Grandstand V is expensive. Another thing to be aware of is that some fans who have sat here before have complained of a leafy tree branch that partially obscures the view of La Rascasse corner. Despite this, if wheel-to-wheel action is a must-see for you, then this grandstand is probably your best chance at seeing some.

Grandstand / Tribune C

Overlooking the tight right-hander known as Mirabeau Bas, and also Portier corner opposite the entrance to the tunnel, this grandstand is located at an interesting section of the race.

From here, you can see the drivers manoeuver the tight bends before fading off into the darkness of the tunnel, which is regarded as one of the overtaking spots at Monaco, though typically assuming that the car has a significant performance advantage over the one in front.

 The drivers mount the public pavement at Mirabeau Bas, striving to reduce their lap times by any means necessary.

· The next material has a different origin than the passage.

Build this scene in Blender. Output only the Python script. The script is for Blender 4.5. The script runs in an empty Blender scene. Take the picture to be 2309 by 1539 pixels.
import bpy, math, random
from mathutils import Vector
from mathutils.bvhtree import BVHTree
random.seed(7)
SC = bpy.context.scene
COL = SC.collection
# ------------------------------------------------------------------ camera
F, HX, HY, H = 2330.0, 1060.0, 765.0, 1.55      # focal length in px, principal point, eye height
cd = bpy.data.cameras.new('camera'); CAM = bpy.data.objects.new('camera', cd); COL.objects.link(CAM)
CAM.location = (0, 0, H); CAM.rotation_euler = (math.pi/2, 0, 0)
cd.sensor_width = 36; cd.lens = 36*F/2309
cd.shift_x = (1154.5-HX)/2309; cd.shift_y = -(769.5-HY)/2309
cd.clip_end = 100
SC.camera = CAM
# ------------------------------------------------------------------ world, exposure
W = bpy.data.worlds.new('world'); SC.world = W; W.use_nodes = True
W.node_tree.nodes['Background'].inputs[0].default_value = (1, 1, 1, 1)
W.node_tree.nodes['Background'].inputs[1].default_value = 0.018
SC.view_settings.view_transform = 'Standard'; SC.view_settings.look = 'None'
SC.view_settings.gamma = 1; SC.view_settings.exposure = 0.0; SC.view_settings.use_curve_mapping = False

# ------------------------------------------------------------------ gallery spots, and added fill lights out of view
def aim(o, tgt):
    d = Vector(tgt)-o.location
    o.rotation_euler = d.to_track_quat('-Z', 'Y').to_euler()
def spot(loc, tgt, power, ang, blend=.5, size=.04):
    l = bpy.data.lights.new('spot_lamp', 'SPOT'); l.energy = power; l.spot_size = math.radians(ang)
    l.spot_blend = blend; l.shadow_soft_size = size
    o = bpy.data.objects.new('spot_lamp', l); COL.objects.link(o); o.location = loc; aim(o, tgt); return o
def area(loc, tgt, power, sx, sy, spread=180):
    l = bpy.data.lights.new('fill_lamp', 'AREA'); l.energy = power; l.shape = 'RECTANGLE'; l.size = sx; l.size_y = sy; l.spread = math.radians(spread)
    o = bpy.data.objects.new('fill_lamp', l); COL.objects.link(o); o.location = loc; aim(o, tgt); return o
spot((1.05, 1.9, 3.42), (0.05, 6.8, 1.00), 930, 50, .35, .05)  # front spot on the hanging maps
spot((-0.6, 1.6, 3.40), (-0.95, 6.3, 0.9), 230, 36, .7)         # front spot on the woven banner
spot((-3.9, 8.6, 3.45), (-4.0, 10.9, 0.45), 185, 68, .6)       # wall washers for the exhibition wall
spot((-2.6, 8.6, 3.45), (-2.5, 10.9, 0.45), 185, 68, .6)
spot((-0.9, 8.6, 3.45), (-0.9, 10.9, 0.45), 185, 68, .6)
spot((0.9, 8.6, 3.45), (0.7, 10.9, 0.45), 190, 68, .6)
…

There are toilets located close to the grandstand, and also a water fountain for refilling any water bottles throughout the day. It’s low budget and a big screen is available too, but it is a very small grandstand and in an isolated area. 

If you enjoy a quieter, less crowded grandstand that’s a little further from the heart of the action, then this is the best choice. The sea view to the left is a nice touch too. The atmosphere here isn’t great though, and if you want an energetic and electrifying day at the circuit surrounded by like-minded people, don’t choose this grandstand.

Most of the food and drink stalls, along with the main F1 Fanzone, are a long walk away. C is the most isolated grandstand at Monaco.  

Grandstand / Tribune A1

 For some guaranteed viewing of the first lap chaos, the A1 grandstand is a good choice. This testing uphill right-hander really challenges the drivers, and a seat overlooking this means you are in the prime position for possibly the most incident-prone area at Monaco.

 A low fence here means there is great visibility, and the lucky people who grab some tickets for the upper rows are treated with an additional view of Tabac corner and the Harbour in the distance. This mid-budget grandstand is close to all the main amenities and there are toilets nearby.

The main drawback is that there is no big screen here, so you may feel out of the loop at times, confined to your single corner vantage point. Still, it overlooks one of the most exciting parts of the race, so should definitely be considered.

Rocher General Admission 

The general admission area at Monaco is vast, and has some spots so good that you won’t quite believe you paid so little for. For the fortunate ones, a view that surpasses what even the most expensive grandstands have to offer is up for grabs.

On the other hand, some of the vantage points are so terribly bad that fans from previous years have demanded refunds, claiming it wasn’t even worth making the trip to Monaco. 

The area extends all along the waterfront right up until the exit of the Anthony Noghes corner, and beyond, to the lower end of the grid and also the pit entrance. A big screen is visible too, meaning you dont have to worry about missing the other parts of the race.

Amenities are on hand, with the odd food/drink stall dotted around, but expect long waiting times. There are toilets too but these will be heavily congested.

The best thing about the general admission zone is the great price, so this is a brilliant choice for anyone on a low budget.

 One of the issues with choosing general admission at Monaco is that, if you would like one of the best viewing spots, you have to get up extremely early.

Everyone will be fighting for these spots, so be prepared to feel a bit cranky later in the afternoon if you don’t function well after an early rise. It is also extremely crowded, so you could be in for a long and stressful day out.

Comfort isn’t a priority here either so don’t be surprised to be stood up all day or sitting on a rock. If you do draw the short straw and end up with a bad spot, you may strongly regret choosing general admission in the first place. 

 The early bird beats the worm, and the views will be worth it if you make the effort to get up early, providing some of the best angles at Monaco.

This, along with the phenomenal atmosphere from the die-hard fans who return year on year, ensures your day will be memorable at the very least.